Even while some western media like Newsweek are concluding, suprisingly, that the Prigozhin affair has strengthen Putin, some pro-Russian sources like John Helmer in Moscow are, suprisingly, worrying that it may have weakend him.
This debate relates to a domain of contest in which Putin has played his hand with great deftness over the past quarter-century namely, the contest between the State and the oligarchs, one in which the oligarchs submit to the political authority of the Kremlin in exchange for State tolerance for their business activities. Those who do not play along with this game come to a bad end - as it seems Prigozhin may, or is maybe still seeking to avoid.

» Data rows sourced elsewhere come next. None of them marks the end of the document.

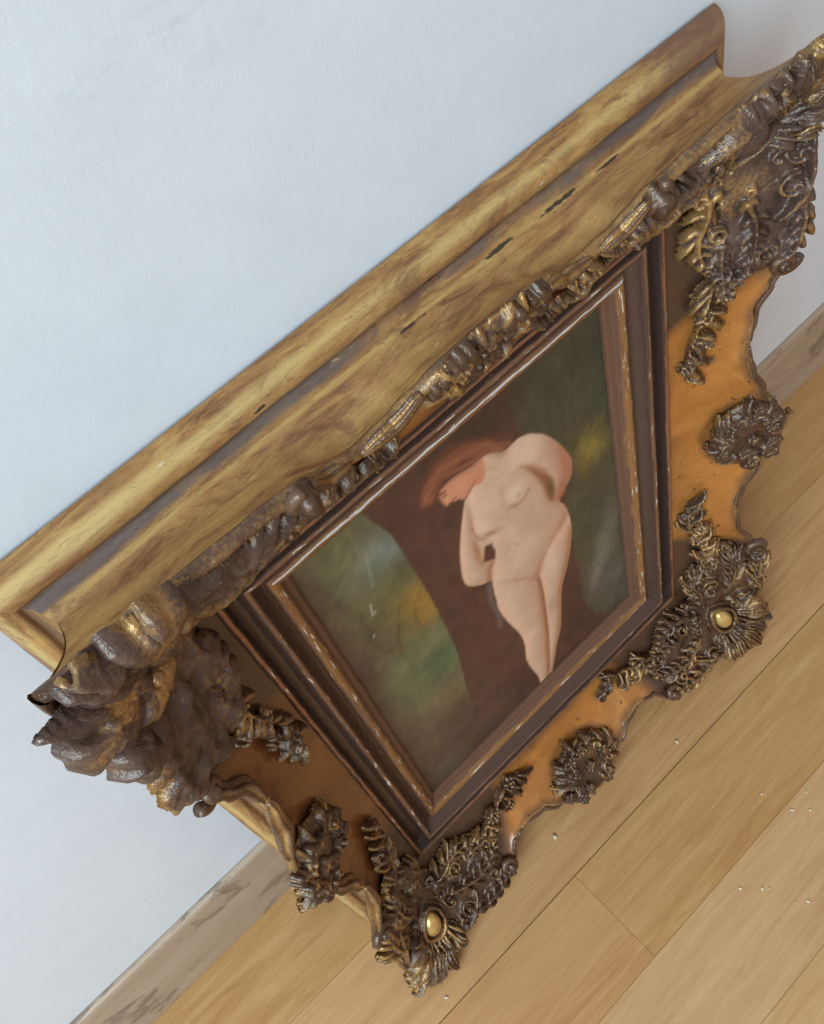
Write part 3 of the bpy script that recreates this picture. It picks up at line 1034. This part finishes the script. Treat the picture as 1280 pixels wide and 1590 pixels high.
def rough(q, k=1.0):
    return q + (noise.noise_vector(q * 26) * 0.0032 + noise.noise_vector(q * 65 + Vector((3, 1, 7))) * 0.0018 + noise.noise_vector(q * 150) * 0.0009) * k


def leaf(pts, width, height, parent, mat, seed=0, lobes=4, name='leaf', curl=0.0, nu=24, nv=17, twist=0.0, rk=0.7):
    """acanthus leaf: swept along a curve lying on the moulding, ribbed, with scalloped edges"""
    rr = random.Random(seed)
    ph = rr.random() * 6
    vs = []
    cen = []
    for i in range(nu):
        s = i / (nu - 1)
        c = bez(pts, s)
        P = on_surf(c.x, c.y, c.z + curl * s ** 3)
        cen.append(P)
    for i in range(nu):
        s = i / (nu - 1)
        c = bez(pts, s)
        T = (cen[min(i + 1, nu - 1)] - cen[max(i - 1, 0)]).normalized()
        N = surf_n(c.x, c.y)
        B = T.cross(N).normalized()
        N = B.cross(T).normalized()
        w = width * (math.sin(math.pi * min(1, s ** 0.85)) ** 0.6) * (1 + 0.16 * abs(math.sin(lobes * math.pi * s + ph)) - 0.08)
        w = max(w, width * 0.04)
        endk = min(1.0, s * 7, (1 - s) * 7)
        hh = height * (0.45 + 0.55 * math.sin(math.pi * min(1, 0.15 + 0.8 * s))) * (0.25 + 0.75 * endk)
        for j in range(nv):
            r = -1 + 2 * j / (nv - 1)
            h = hh * ((1 - abs(r) ** 2.2) + 0.34 * math.cos(r * 12.0 + 1.2 * math.sin(3 * s + ph)) - 0.38 * math.exp(-(r / 0.13) ** 2))
            h += hh * 0.09 * math.sin(lobes * 2 * math.pi * s + ph - abs(r) * 3)
            if abs(r) > 0.99:
                h -= hh * 0.9 + 0.004
            q = cen[i] + B * (w * r) + N * (h + twist * r * w)
            q = rough(q, rk)
            vs.append(L(q.x, q.y, q.z))
    return mesh_obj(name, vs, grid_faces(nu, nv), mat, parent)


def tube(path, rad, parent, mat, name, nv=12, flute=0):
    """swept tube, path = list of (x, y, lift), rad(s)"""
    P = [on_surf(*p) for p in path]
    nu = len(P)
    vs = []
    for i in range(nu):
        s = i / (nu - 1)
        T = (P[min(i + 1, nu - 1)] - P[max(i - 1, 0)]).normalized()
        N = surf_n(path[i][0], path[i][1])
        B = T.cross(N).normalized()
        N = B.cross(T).normalized()
        r0 = rad(s)
        for j in range(nv):
            a = 2 * math.pi * j / nv
            r = r0 * (1 + (0.34 * math.cos(a * flute) if flute else 0))
            q = P[i] + B * (math.cos(a) * r) + N * (math.sin(a) * r)
            q = rough(q, 0.45)
            vs.append(L(q.x, q.y, q.z))
    f = grid_faces(nu, nv, True)
    f.append(tuple(range(nv))[::-1])
    f.append(tuple(range((nu - 1) * nv, nu * nv)))
    return mesh_obj(name, vs, f, mat, parent)


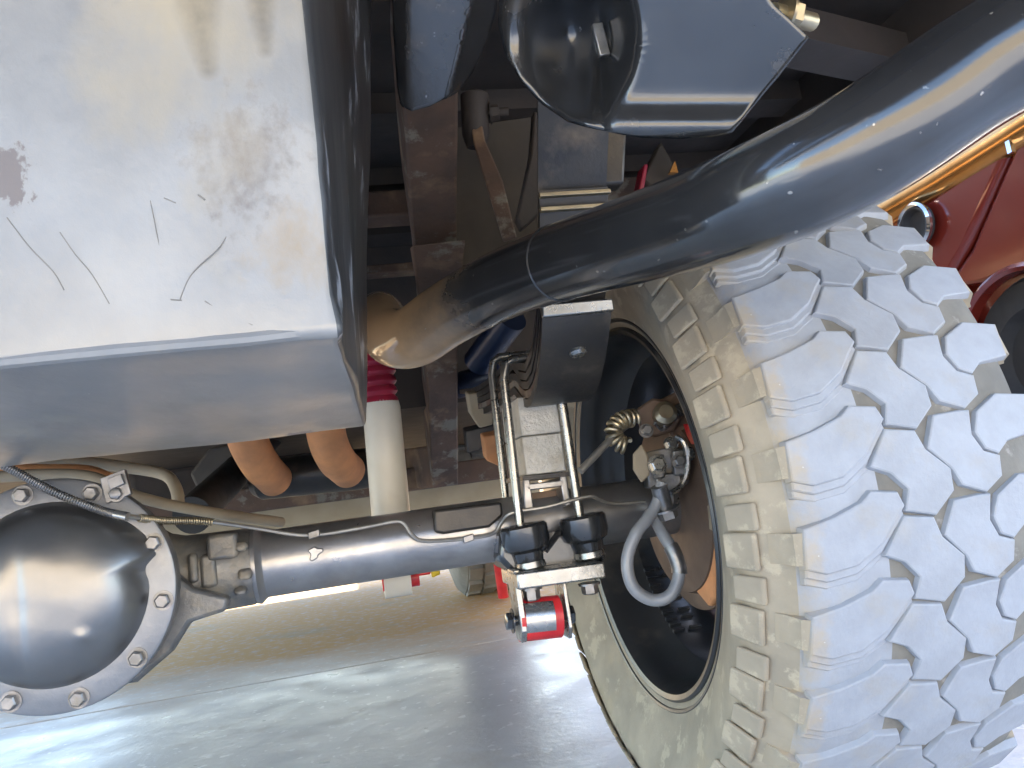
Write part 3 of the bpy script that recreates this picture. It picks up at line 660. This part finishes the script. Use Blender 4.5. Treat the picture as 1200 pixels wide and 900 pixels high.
# tyre carcass
tp = [(.012, .2110), (-.001, .2170), (-.004, .2235), (-.006, .228), (-.0105, .240), (-.020, .262), (-.0285, .285), (-.031, .303), (-.026, .320), (-.020, .328), (-.010, .338), (-.001, .3465), (.004, .353), (.02, .3572), (.05, .3596), (.072, .3604), (.111, .3612), (.162, .3602), (.204, .3575), (.226, .352), (.238, .340), (.252, .320), (.258, .285), (.254, .262), (.244, .240), (.232, .2235), (.226, .2165), (.21, .2110)]
tm = MB().lathe(V((XW, AX_Y, AX_Z)), (1, 0, 0), tp, 144); tm.f = [f for f in tm.f if len(f) == 4]
ty = part('tyre', tm, 'sidewall', wheel, 'tan dusty tyre wall of a mud terrain tyre', smooth=60)
ty.data.materials.append(M['groove']); ty.data.materials.append(M['tread'])
for p_ in ty.data.polygons:
    if .345 < math.hypot(p_.center.y-AX_Y, p_.center.z-AX_Z): p_.material_index = 2 if p_.center.x-XW < .07 else 1
br = MB().lathe(V((XW, AX_Y, AX_Z)), (1, 0, 0), [(-.003, .2245), (-.0065, .2265), (-.0075, .2295), (-.0060, .2320)], 144); br.f = [f for f in br.f if len(f) == 4]
part('bead_ring', br, 'rim', wheel)

# tread blocks (x across in metres, angle in degrees relative to the pitch)
def poly_offset(P, d):
    n = len(P); out = []; area = sum(P[i][0]*P[(i+1) % n][1]-P[(i+1) % n][0]*P[i][1] for i in range(n)); sg = 1 if area > 0 else -1
    for i in range(n):
        a_, b_, c_ = P[i-1], P[i], P[(i+1) % n]
        e1 = V((b_[0]-a_[0], b_[1]-a_[1])).normalized(); e2 = V((c_[0]-b_[0], c_[1]-b_[1])).normalized()
        n1 = V((e1.y, -e1.x))*sg; n2 = V((e2.y, -e2.x))*sg; bs = n1+n2
        bs = bs/max(.5, bs.dot(n1)) if bs.length > 1e-6 else n1
        out.append((b_[0]+bs.x*d, b_[1]+bs.y*d))
    return out
def crown(x): u = abs(x-.111)/.111; return TR-.0065*u**2.4
def cyl(x, s, dr, tilt=0):  # local wheel coordinates (hub centre at the origin)
    r = crown(min(max(x, -.01), .232))+dr; g = s/TR
    return V((XW+x, -r*math.cos(g), r*math.sin(g)))
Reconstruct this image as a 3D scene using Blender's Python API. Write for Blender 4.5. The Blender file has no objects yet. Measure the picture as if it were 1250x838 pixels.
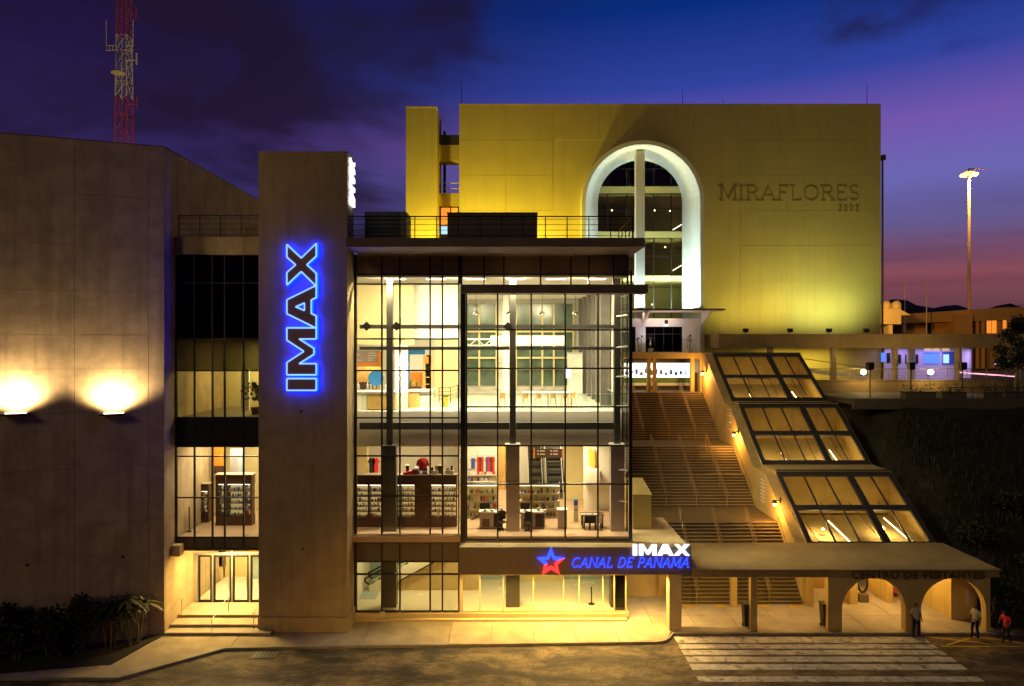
import bpy, bmesh, math, random
from mathutils import Vector, Matrix
from mathutils.geometry import tessellate_polygon
random.seed(7)
R = math.radians
sc = bpy.context.scene

# ------------------------------------------------------------------ camera
S, H, VX, VY = 833.0, 16.7, 620.0, 417.0       # focal length in photo pixels, eye height, vanishing point
cam_d = bpy.data.cameras.new('camera'); cam = bpy.data.objects.new('camera', cam_d)
sc.collection.objects.link(cam); sc.camera = cam
cam.location = (0, 0, H); cam.rotation_euler = (R(90), 0, 0)
cam_d.sensor_width = 36; cam_d.lens = S/1250*36
cam_d.shift_x = 5/1250; cam_d.shift_y = -2/1250
cam_d.clip_end = 6000
def X(px, Y): return (px-VX)*Y/S
def Z(py, Y): return H-(py-VY)*Y/S

# ------------------------------------------------------------------ world: dusk sky
w = bpy.data.worlds.new('World'); sc.world = w; w.use_nodes = True
nt = w.node_tree; nt.nodes.clear()
def N(tree, t, **k):
    n = tree.nodes.new(t)
    for a, b in k.items(): setattr(n, a, b)
    return n
def lin(c): return tuple(((v/255)/12.92 if v/255 <= .04045 else ((v/255+.055)/1.055)**2.4) for v in c)+(1,)
def ramp(tree, stops, fac, interp='LINEAR'):
    n = N(tree, 'ShaderNodeValToRGB'); cr = n.color_ramp; cr.interpolation = interp
    while len(cr.elements) < len(stops): cr.elements.new(.5)
    for e, (p, c) in zip(cr.elements, stops): e.position = p; e.color = c if len(c) == 4 else tuple(c)+(1,)
    tree.links.new(fac, n.inputs[0]); return n.outputs[0]
def mathn(tree, op, a, b=None, c=None, clamp=False):
    n = N(tree, 'ShaderNodeMath', operation=op, use_clamp=clamp)
    for i, v in enumerate((a, b, c)):
        if v is None: continue
        if hasattr(v, 'is_linked'): tree.links.new(v, n.inputs[i])
        else: n.inputs[i].default_value = v
    return n.outputs[0]
def mixc(tree, f, a, b, mode='MIX'):
    n = N(tree, 'ShaderNodeMix', data_type='RGBA', blend_type=mode)
    for s, v in ((n.inputs[0], f), (n.inputs[6], a), (n.inputs[7], b)):
        if hasattr(v, 'is_linked'): tree.links.new(v, s)
        else: s.default_value = v
    return n.outputs[2]
L = nt.links.new
tc = N(nt, 'ShaderNodeTexCoord'); sep = N(nt, 'ShaderNodeSeparateXYZ'); L(tc.outputs['Generated'], sep.inputs[0])
ex, ez = sep.outputs[0], sep.outputs[2]
east = ramp(nt, [(0, lin((62,36,66))), (.045, lin((104,62,74))), (.085, lin((134,74,86))), (.115, lin((114,76,106))), (.15, lin((98,88,142))),
                 (.205, lin((106,102,178))), (.27, lin((114,86,172))), (.34, lin((48,66,158))), (.43, lin((6,44,124))), (.6, lin((6,24,72))), (1, lin((5,14,42)))], ez)
west = ramp(nt, [(0, lin((30,36,78))), (.12, lin((36,46,100))), (.19, lin((52,42,98))), (.27, lin((46,34,86))), (.35, lin((33,22,64))), (.5, lin((24,14,50))), (1, lin((14,8,32)))], ez)
n = N(nt, 'ShaderNodeMapRange', interpolation_type='SMOOTHSTEP'); L(ex, n.inputs[0]); n.inputs[1].default_value = -.45; n.inputs[2].default_value = .26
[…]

We may wish that such a balance between independent political forces and independent capitalists could be struck in countries of the collective west where, instead, the business classes largely choose the successful candidates for, and then dictate to, political authority, subject to their perpetual, distracting, minor squabbles (think Facebook vs. Twitter).
Which of course raises final but supremely important questions in the context of what kind of world do we want the “multipolar” world to be: what kinds of political structure will this order embrace, what kinds of dissidence will it protect and tolerate, and whose social interests will it prioritize?
In opposing the gross idiocy of western leaders, their environmental incompetence, and their reckless flirtations with nuclear annihilation, I do not presume to pass naieve, positive endorsement for everything that Russia represents. Far from it. I certainly do not presume to slip past, unnoticed, the enormously important challenges of what are we to regard as “social justice,” “equality of opportunity,” and our preferred institutional arrangments for the contestation of ideologies, interests and ideas which, from what I can see, are likely not that much less problematic in Russia and in China than they are in the collective west which, of course, has made a horrifying balls-up of these issues over the past half century - in no small measure thanks to the policies of President Reagan in the USA and Margaret Thatcher in the UK, the very polices that birthed the monstruous Neocons.